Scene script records
::::

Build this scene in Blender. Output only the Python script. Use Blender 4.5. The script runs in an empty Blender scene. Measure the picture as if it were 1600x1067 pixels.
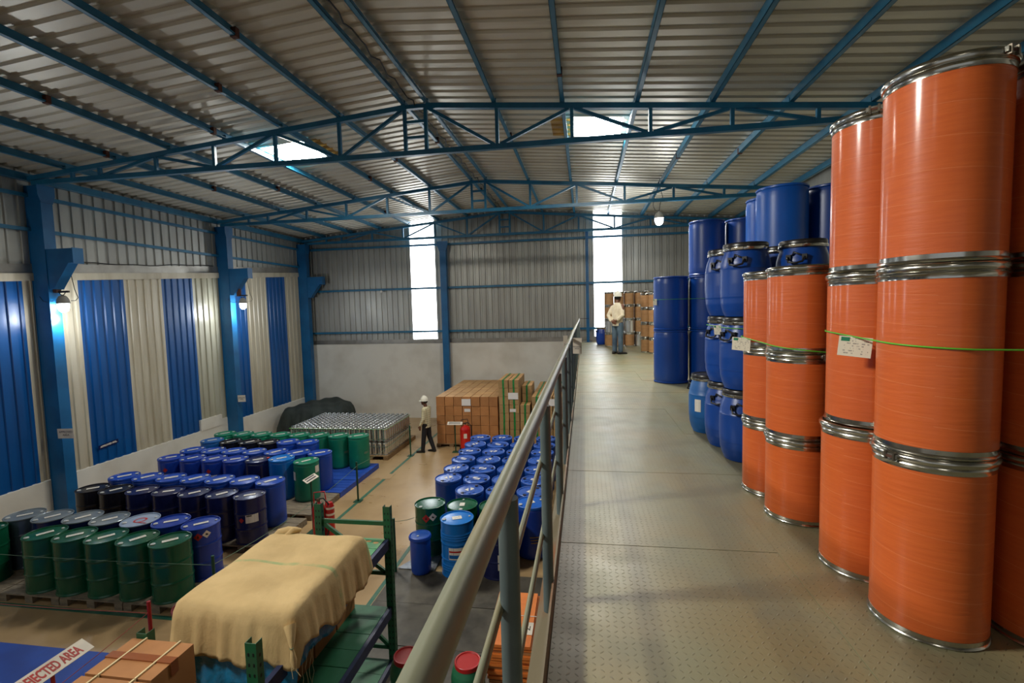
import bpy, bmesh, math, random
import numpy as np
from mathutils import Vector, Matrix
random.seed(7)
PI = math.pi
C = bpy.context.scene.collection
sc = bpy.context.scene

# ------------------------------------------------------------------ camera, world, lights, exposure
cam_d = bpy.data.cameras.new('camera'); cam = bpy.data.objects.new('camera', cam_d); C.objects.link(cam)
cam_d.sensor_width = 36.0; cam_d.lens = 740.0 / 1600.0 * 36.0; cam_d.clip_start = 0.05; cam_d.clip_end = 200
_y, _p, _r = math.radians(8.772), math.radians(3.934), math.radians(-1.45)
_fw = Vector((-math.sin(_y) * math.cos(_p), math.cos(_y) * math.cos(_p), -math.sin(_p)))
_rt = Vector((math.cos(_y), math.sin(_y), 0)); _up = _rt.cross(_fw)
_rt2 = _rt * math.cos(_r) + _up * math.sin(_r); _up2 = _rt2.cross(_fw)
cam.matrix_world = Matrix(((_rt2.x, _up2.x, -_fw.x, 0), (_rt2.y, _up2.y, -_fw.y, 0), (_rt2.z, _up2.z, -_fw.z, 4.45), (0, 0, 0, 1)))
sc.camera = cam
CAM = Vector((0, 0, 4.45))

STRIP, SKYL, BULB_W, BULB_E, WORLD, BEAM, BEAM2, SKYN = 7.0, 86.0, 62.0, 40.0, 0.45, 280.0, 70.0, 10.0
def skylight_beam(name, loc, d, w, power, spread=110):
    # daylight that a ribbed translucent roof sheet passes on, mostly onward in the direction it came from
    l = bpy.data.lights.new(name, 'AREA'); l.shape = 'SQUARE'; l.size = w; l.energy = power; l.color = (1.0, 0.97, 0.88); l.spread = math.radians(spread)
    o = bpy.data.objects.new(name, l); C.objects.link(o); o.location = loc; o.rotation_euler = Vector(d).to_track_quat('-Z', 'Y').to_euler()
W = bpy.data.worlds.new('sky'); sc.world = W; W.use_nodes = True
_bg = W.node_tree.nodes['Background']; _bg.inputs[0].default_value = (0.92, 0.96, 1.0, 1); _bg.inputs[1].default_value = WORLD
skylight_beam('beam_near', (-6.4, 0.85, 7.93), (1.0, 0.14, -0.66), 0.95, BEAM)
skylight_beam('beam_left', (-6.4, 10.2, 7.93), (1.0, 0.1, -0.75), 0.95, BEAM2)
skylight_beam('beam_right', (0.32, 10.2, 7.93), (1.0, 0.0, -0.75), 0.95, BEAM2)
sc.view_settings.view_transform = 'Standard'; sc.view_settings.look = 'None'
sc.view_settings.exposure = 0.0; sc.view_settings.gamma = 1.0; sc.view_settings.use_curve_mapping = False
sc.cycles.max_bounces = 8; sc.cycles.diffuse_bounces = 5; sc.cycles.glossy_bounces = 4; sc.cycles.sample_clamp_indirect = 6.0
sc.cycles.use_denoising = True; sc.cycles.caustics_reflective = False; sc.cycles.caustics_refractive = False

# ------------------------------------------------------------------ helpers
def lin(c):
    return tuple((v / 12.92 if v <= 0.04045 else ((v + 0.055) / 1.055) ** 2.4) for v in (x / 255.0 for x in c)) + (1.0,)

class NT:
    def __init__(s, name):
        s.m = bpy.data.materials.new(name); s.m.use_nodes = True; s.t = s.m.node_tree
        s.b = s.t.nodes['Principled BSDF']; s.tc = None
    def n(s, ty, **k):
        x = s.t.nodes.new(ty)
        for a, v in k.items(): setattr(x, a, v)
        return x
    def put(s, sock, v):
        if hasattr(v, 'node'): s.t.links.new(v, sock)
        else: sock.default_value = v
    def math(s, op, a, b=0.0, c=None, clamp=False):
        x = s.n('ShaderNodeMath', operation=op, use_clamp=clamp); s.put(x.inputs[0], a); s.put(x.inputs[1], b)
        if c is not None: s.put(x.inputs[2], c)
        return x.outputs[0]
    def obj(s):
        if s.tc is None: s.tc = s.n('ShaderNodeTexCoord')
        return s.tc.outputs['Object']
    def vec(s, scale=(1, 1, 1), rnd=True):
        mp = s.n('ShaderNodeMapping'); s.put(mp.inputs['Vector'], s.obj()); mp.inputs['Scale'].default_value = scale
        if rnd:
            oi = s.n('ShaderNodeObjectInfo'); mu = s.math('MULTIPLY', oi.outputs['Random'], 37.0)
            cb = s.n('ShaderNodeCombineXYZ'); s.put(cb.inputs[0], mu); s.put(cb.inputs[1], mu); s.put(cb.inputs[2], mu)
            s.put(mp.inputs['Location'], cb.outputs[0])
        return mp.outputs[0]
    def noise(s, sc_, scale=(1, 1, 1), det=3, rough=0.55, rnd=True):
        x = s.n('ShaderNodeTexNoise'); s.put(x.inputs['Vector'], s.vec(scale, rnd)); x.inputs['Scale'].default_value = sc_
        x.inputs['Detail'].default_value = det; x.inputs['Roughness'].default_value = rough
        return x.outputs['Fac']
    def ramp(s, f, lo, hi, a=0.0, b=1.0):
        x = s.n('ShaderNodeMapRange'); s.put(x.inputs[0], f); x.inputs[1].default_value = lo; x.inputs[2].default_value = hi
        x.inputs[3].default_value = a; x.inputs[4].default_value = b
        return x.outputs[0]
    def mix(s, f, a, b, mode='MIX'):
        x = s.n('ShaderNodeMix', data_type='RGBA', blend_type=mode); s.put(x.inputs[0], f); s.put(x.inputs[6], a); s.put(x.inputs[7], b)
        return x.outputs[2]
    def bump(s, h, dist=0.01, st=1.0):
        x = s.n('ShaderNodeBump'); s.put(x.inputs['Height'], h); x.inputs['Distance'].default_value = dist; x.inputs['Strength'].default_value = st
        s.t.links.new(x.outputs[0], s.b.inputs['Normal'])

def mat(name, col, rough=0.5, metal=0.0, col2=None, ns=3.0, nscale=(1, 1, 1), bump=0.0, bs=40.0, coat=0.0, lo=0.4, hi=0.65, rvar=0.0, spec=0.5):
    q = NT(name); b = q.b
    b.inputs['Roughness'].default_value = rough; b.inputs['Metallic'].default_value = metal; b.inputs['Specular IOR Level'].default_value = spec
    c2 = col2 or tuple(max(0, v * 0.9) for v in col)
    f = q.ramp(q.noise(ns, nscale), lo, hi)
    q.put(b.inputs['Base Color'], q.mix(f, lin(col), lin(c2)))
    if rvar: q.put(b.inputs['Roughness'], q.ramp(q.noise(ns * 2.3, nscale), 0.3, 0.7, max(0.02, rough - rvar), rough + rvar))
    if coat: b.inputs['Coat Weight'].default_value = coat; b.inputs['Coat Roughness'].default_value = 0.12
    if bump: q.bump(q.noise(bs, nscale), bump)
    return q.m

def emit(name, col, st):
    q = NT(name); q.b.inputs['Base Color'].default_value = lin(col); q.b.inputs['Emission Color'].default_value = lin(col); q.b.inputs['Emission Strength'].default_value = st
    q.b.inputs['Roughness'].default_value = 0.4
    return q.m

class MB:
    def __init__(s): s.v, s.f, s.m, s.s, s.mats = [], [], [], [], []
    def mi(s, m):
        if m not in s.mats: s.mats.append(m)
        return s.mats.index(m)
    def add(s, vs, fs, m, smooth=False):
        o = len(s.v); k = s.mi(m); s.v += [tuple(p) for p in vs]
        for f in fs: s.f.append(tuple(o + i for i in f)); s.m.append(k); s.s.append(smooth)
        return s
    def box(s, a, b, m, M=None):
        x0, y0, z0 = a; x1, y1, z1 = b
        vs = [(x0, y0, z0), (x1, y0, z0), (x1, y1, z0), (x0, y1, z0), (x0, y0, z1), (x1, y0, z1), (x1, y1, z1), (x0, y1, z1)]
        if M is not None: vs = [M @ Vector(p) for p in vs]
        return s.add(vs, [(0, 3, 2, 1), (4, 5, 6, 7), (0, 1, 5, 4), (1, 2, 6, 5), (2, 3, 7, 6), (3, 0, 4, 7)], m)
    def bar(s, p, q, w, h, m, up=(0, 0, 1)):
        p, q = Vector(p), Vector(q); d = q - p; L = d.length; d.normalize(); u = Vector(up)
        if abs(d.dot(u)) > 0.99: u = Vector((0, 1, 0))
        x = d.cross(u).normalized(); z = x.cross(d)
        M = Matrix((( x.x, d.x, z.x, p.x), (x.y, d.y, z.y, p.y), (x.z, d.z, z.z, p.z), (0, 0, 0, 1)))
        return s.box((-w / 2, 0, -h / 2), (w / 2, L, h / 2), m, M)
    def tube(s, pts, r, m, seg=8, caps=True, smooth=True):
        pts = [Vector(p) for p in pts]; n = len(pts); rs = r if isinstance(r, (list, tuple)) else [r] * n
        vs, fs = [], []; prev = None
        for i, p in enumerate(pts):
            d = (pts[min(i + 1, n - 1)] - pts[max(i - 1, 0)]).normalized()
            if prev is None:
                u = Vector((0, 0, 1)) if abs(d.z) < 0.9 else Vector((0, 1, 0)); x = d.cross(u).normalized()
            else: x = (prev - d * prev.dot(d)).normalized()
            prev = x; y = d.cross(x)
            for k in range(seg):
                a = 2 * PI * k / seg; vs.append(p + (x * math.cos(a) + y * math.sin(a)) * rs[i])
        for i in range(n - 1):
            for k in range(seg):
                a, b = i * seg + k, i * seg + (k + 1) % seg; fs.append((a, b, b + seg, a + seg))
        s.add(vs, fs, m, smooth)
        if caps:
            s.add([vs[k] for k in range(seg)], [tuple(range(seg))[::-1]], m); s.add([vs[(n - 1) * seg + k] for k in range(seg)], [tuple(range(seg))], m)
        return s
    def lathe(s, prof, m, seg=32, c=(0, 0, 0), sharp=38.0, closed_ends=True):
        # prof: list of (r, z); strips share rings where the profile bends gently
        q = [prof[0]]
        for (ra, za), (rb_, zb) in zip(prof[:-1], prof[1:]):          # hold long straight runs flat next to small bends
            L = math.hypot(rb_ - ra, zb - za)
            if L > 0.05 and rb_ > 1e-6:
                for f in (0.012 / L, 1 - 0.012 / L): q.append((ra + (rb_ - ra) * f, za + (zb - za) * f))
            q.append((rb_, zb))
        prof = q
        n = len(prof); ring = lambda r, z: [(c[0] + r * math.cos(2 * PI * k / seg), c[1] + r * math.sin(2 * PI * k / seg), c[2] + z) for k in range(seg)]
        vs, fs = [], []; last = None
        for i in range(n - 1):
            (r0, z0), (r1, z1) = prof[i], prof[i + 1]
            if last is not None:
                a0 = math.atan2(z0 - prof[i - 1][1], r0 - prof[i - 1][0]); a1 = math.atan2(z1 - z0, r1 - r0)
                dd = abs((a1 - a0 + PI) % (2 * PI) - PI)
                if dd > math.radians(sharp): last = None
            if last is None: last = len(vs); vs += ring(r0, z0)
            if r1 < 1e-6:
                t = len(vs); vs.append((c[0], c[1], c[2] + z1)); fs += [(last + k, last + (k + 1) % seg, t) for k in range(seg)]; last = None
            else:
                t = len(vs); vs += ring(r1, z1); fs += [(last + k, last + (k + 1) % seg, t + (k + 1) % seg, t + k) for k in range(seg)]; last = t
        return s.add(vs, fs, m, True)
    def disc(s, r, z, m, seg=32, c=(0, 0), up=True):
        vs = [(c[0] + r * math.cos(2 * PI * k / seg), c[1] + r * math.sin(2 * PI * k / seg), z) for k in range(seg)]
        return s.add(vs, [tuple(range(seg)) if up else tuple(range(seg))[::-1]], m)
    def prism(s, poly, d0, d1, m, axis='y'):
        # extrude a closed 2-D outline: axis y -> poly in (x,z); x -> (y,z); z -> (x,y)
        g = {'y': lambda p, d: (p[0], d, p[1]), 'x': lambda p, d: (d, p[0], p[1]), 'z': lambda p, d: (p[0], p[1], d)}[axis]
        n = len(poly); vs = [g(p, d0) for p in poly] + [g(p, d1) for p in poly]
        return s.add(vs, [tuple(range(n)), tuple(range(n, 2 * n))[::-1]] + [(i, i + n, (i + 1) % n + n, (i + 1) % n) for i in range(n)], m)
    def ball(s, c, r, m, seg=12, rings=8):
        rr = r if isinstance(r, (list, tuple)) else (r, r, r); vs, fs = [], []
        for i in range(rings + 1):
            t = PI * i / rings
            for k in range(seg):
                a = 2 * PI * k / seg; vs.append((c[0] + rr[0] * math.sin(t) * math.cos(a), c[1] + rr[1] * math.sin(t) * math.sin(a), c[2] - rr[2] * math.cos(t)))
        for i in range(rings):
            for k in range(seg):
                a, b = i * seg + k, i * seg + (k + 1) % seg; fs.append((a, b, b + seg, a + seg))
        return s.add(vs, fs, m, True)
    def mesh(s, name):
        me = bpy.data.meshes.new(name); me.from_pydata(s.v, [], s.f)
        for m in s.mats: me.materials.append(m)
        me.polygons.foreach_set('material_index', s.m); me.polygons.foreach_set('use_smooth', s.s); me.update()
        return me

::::

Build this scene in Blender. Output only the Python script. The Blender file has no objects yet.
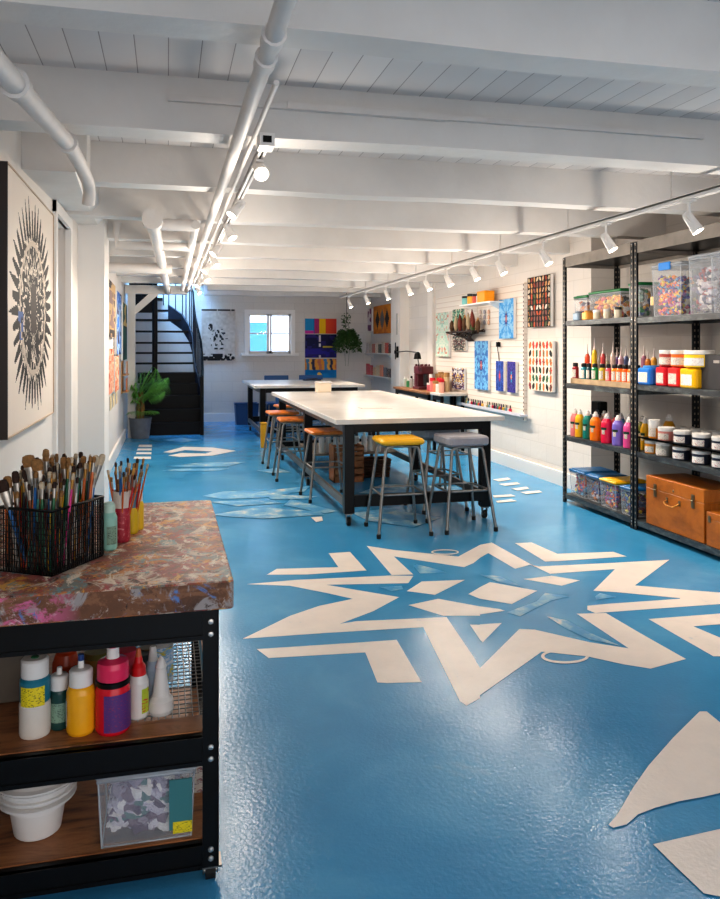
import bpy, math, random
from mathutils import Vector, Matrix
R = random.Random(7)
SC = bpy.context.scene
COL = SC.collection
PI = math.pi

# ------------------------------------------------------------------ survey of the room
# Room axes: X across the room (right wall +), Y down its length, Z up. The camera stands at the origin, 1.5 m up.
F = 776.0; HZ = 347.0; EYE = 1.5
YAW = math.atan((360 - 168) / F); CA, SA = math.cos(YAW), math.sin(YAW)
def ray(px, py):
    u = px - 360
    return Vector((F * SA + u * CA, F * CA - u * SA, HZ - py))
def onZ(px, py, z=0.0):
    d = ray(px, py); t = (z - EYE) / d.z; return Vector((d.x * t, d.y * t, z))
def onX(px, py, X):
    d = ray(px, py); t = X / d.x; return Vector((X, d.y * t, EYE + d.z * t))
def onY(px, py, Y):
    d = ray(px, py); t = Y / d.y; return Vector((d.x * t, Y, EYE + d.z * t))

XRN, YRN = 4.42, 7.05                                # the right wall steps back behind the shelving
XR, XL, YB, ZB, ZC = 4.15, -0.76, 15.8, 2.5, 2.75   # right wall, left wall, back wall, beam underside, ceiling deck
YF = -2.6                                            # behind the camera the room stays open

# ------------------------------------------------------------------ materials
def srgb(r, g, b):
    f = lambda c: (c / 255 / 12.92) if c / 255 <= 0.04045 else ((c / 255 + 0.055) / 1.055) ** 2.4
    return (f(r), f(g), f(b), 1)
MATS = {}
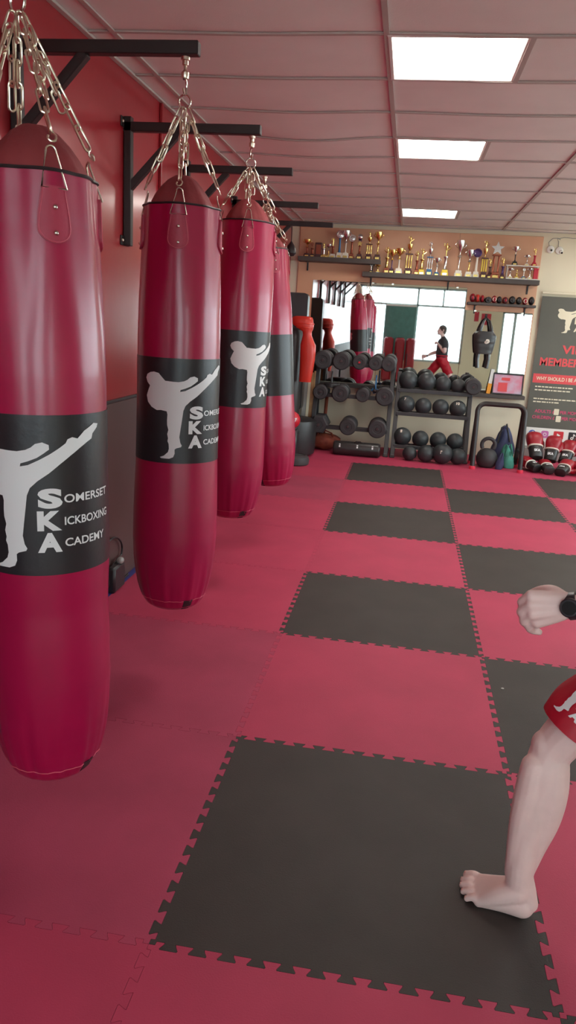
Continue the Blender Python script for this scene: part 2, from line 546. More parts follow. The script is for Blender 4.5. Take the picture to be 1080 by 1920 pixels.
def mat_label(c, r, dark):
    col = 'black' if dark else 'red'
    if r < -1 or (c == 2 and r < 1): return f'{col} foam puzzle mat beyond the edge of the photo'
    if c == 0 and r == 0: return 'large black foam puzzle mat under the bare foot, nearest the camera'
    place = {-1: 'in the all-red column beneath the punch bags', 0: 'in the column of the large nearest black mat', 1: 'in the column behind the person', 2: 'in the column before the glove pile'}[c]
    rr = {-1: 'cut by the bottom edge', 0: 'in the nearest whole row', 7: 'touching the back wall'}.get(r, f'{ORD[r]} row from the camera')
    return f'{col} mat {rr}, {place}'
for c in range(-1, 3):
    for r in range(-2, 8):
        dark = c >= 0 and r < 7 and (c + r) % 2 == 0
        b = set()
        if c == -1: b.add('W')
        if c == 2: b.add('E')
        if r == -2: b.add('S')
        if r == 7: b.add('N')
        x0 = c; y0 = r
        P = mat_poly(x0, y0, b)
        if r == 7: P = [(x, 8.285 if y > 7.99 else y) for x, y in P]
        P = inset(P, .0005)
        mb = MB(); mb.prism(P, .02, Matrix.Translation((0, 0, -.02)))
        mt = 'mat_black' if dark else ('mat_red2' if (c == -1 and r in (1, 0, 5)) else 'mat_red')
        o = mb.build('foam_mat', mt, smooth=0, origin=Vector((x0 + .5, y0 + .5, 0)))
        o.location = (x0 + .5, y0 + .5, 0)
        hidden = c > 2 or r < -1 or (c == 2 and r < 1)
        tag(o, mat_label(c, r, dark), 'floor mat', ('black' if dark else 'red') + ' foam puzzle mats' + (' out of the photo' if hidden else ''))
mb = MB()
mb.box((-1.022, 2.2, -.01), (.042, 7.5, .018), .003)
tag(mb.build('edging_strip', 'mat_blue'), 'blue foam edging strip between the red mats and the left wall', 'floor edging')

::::

* _TASK DETAILS_
Report each line in the preceding entries that holds the string "pixels".

* _ANSWER TO THE PROBLEM_
Build this scene in Blender. Output only the Python script. Use Blender 4.5. The script runs in an empty Blender scene. Measure the picture as if it were 1600x1067 pixels.
Continue the Blender Python script for this scene: part 2, from line 546. More parts follow. The script is for Blender 4.5. Take the picture to be 1080 by 1920 pixels.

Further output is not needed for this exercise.